-- Begin Data section --
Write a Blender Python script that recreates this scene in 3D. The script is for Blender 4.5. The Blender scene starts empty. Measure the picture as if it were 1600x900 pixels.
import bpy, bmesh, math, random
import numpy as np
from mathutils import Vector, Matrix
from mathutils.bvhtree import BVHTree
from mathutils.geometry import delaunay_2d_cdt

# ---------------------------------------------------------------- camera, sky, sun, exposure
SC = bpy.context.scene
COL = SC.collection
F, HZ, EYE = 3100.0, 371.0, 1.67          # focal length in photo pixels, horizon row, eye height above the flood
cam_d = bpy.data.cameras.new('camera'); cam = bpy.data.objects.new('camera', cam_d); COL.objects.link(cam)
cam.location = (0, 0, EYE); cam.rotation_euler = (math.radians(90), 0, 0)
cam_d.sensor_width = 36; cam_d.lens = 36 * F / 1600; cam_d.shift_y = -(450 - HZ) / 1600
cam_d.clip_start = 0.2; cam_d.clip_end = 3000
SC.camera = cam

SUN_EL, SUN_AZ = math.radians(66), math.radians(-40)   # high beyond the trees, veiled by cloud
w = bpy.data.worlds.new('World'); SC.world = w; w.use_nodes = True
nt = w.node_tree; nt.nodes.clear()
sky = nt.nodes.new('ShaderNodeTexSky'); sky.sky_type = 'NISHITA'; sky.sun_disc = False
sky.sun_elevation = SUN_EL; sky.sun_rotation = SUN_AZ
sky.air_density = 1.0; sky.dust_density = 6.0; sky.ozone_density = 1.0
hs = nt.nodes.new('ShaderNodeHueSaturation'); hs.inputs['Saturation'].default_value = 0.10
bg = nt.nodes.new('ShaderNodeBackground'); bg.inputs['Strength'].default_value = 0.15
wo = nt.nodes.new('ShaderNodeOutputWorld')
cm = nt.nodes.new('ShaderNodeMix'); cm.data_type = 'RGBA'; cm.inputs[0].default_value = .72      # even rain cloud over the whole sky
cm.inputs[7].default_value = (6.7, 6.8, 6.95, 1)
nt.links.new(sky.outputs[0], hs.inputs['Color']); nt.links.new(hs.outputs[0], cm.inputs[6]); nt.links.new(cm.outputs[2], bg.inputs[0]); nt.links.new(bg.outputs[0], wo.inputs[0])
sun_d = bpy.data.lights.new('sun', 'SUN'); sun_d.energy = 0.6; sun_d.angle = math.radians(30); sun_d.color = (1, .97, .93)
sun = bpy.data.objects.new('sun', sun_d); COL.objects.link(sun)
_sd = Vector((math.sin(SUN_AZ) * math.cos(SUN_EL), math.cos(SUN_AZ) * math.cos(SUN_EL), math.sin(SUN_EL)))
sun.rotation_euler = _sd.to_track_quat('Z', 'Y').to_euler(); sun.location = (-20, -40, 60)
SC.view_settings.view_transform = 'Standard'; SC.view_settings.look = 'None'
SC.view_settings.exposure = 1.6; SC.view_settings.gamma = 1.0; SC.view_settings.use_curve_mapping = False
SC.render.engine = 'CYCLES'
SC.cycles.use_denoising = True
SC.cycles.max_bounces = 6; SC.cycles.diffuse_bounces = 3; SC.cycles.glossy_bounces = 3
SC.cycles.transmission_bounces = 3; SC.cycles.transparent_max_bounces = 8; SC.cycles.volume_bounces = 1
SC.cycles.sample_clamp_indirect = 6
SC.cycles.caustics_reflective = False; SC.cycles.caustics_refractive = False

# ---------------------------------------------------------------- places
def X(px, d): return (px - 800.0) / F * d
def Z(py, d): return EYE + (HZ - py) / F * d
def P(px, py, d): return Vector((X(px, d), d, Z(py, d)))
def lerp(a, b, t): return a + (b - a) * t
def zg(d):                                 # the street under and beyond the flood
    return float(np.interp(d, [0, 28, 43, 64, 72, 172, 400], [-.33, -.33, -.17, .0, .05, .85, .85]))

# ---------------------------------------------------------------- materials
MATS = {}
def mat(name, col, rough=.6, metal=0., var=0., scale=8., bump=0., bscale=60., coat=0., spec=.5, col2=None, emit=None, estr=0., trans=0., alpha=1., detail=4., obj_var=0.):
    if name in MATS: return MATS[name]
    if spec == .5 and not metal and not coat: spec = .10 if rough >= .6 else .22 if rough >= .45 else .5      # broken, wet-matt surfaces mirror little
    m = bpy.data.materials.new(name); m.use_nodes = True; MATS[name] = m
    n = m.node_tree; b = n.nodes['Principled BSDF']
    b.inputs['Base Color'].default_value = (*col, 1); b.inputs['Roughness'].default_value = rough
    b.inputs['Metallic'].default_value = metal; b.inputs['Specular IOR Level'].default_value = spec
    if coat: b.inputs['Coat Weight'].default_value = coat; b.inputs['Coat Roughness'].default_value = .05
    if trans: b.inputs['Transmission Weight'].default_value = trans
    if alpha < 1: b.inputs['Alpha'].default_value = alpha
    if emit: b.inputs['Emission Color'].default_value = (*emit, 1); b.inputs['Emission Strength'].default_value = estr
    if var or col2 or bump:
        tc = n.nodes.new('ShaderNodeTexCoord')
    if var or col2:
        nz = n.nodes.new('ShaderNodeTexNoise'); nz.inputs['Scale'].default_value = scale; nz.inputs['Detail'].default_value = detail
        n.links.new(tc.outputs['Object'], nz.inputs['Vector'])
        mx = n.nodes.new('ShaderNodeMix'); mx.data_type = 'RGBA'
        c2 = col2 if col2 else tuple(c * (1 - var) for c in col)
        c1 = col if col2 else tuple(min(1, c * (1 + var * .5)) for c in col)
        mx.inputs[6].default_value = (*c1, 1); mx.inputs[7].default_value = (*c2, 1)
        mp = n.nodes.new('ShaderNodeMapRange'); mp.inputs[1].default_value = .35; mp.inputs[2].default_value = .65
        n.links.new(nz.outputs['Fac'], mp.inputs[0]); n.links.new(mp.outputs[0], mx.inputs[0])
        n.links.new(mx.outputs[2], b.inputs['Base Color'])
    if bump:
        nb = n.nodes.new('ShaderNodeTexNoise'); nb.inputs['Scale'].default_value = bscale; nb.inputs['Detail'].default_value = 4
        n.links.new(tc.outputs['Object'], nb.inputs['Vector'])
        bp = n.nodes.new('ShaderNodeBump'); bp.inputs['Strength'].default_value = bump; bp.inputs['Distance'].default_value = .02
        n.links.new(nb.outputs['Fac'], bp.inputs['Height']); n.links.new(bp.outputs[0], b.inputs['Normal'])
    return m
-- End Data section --
Once more, set down the full listing, verbatim.

Write a Blender Python script that recreates this scene in 3D. The script is for Blender 4.5. The Blender scene starts empty. Measure the picture as if it were 1600x900 pixels.
import bpy, bmesh, math, random
import numpy as np
from mathutils import Vector, Matrix
from mathutils.bvhtree import BVHTree
from mathutils.geometry import delaunay_2d_cdt

# ---------------------------------------------------------------- camera, sky, sun, exposure
SC = bpy.context.scene
COL = SC.collection
F, HZ, EYE = 3100.0, 371.0, 1.67          # focal length in photo pixels, horizon row, eye height above the flood
cam_d = bpy.data.cameras.new('camera'); cam = bpy.data.objects.new('camera', cam_d); COL.objects.link(cam)
cam.location = (0, 0, EYE); cam.rotation_euler = (math.radians(90), 0, 0)
cam_d.sensor_width = 36; cam_d.lens = 36 * F / 1600; cam_d.shift_y = -(450 - HZ) / 1600
cam_d.clip_start = 0.2; cam_d.clip_end = 3000
SC.camera = cam

SUN_EL, SUN_AZ = math.radians(66), math.radians(-40)   # high beyond the trees, veiled by cloud
w = bpy.data.worlds.new('World'); SC.world = w; w.use_nodes = True
nt = w.node_tree; nt.nodes.clear()
sky = nt.nodes.new('ShaderNodeTexSky'); sky.sky_type = 'NISHITA'; sky.sun_disc = False
sky.sun_elevation = SUN_EL; sky.sun_rotation = SUN_AZ
sky.air_density = 1.0; sky.dust_density = 6.0; sky.ozone_density = 1.0
hs = nt.nodes.new('ShaderNodeHueSaturation'); hs.inputs['Saturation'].default_value = 0.10
bg = nt.nodes.new('ShaderNodeBackground'); bg.inputs['Strength'].default_value = 0.15
wo = nt.nodes.new('ShaderNodeOutputWorld')
cm = nt.nodes.new('ShaderNodeMix'); cm.data_type = 'RGBA'; cm.inputs[0].default_value = .72      # even rain cloud over the whole sky
cm.inputs[7].default_value = (6.7, 6.8, 6.95, 1)
nt.links.new(sky.outputs[0], hs.inputs['Color']); nt.links.new(hs.outputs[0], cm.inputs[6]); nt.links.new(cm.outputs[2], bg.inputs[0]); nt.links.new(bg.outputs[0], wo.inputs[0])
sun_d = bpy.data.lights.new('sun', 'SUN'); sun_d.energy = 0.6; sun_d.angle = math.radians(30); sun_d.color = (1, .97, .93)
sun = bpy.data.objects.new('sun', sun_d); COL.objects.link(sun)
_sd = Vector((math.sin(SUN_AZ) * math.cos(SUN_EL), math.cos(SUN_AZ) * math.cos(SUN_EL), math.sin(SUN_EL)))
sun.rotation_euler = _sd.to_track_quat('Z', 'Y').to_euler(); sun.location = (-20, -40, 60)
SC.view_settings.view_transform = 'Standard'; SC.view_settings.look = 'None'
SC.view_settings.exposure = 1.6; SC.view_settings.gamma = 1.0; SC.view_settings.use_curve_mapping = False
SC.render.engine = 'CYCLES'
SC.cycles.use_denoising = True
SC.cycles.max_bounces = 6; SC.cycles.diffuse_bounces = 3; SC.cycles.glossy_bounces = 3
SC.cycles.transmission_bounces = 3; SC.cycles.transparent_max_bounces = 8; SC.cycles.volume_bounces = 1
SC.cycles.sample_clamp_indirect = 6
SC.cycles.caustics_reflective = False; SC.cycles.caustics_refractive = False

# ---------------------------------------------------------------- places
def X(px, d): return (px - 800.0) / F * d
def Z(py, d): return EYE + (HZ - py) / F * d
def P(px, py, d): return Vector((X(px, d), d, Z(py, d)))
def lerp(a, b, t): return a + (b - a) * t
def zg(d):                                 # the street under and beyond the flood
    return float(np.interp(d, [0, 28, 43, 64, 72, 172, 400], [-.33, -.33, -.17, .0, .05, .85, .85]))

# ---------------------------------------------------------------- materials
MATS = {}
def mat(name, col, rough=.6, metal=0., var=0., scale=8., bump=0., bscale=60., coat=0., spec=.5, col2=None, emit=None, estr=0., trans=0., alpha=1., detail=4., obj_var=0.):
    if name in MATS: return MATS[name]
    if spec == .5 and not metal and not coat: spec = .10 if rough >= .6 else .22 if rough >= .45 else .5      # broken, wet-matt surfaces mirror little
    m = bpy.data.materials.new(name); m.use_nodes = True; MATS[name] = m
    n = m.node_tree; b = n.nodes['Principled BSDF']
    b.inputs['Base Color'].default_value = (*col, 1); b.inputs['Roughness'].default_value = rough
    b.inputs['Metallic'].default_value = metal; b.inputs['Specular IOR Level'].default_value = spec
    if coat: b.inputs['Coat Weight'].default_value = coat; b.inputs['Coat Roughness'].default_value = .05
    if trans: b.inputs['Transmission Weight'].default_value = trans
    if alpha < 1: b.inputs['Alpha'].default_value = alpha
    if emit: b.inputs['Emission Color'].default_value = (*emit, 1); b.inputs['Emission Strength'].default_value = estr
    if var or col2 or bump:
        tc = n.nodes.new('ShaderNodeTexCoord')
    if var or col2:
        nz = n.nodes.new('ShaderNodeTexNoise'); nz.inputs['Scale'].default_value = scale; nz.inputs['Detail'].default_value = detail
        n.links.new(tc.outputs['Object'], nz.inputs['Vector'])
        mx = n.nodes.new('ShaderNodeMix'); mx.data_type = 'RGBA'
        c2 = col2 if col2 else tuple(c * (1 - var) for c in col)
        c1 = col if col2 else tuple(min(1, c * (1 + var * .5)) for c in col)
        mx.inputs[6].default_value = (*c1, 1); mx.inputs[7].default_value = (*c2, 1)
        mp = n.nodes.new('ShaderNodeMapRange'); mp.inputs[1].default_value = .35; mp.inputs[2].default_value = .65
        n.links.new(nz.outputs['Fac'], mp.inputs[0]); n.links.new(mp.outputs[0], mx.inputs[0])
        n.links.new(mx.outputs[2], b.inputs['Base Color'])
    if bump:
        nb = n.nodes.new('ShaderNodeTexNoise'); nb.inputs['Scale'].default_value = bscale; nb.inputs['Detail'].default_value = 4
        n.links.new(tc.outputs['Object'], nb.inputs['Vector'])
        bp = n.nodes.new('ShaderNodeBump'); bp.inputs['Strength'].default_value = bump; bp.inputs['Distance'].default_value = .02
        n.links.new(nb.outputs['Fac'], bp.inputs['Height']); n.links.new(bp.outputs[0], b.inputs['Normal'])
    return m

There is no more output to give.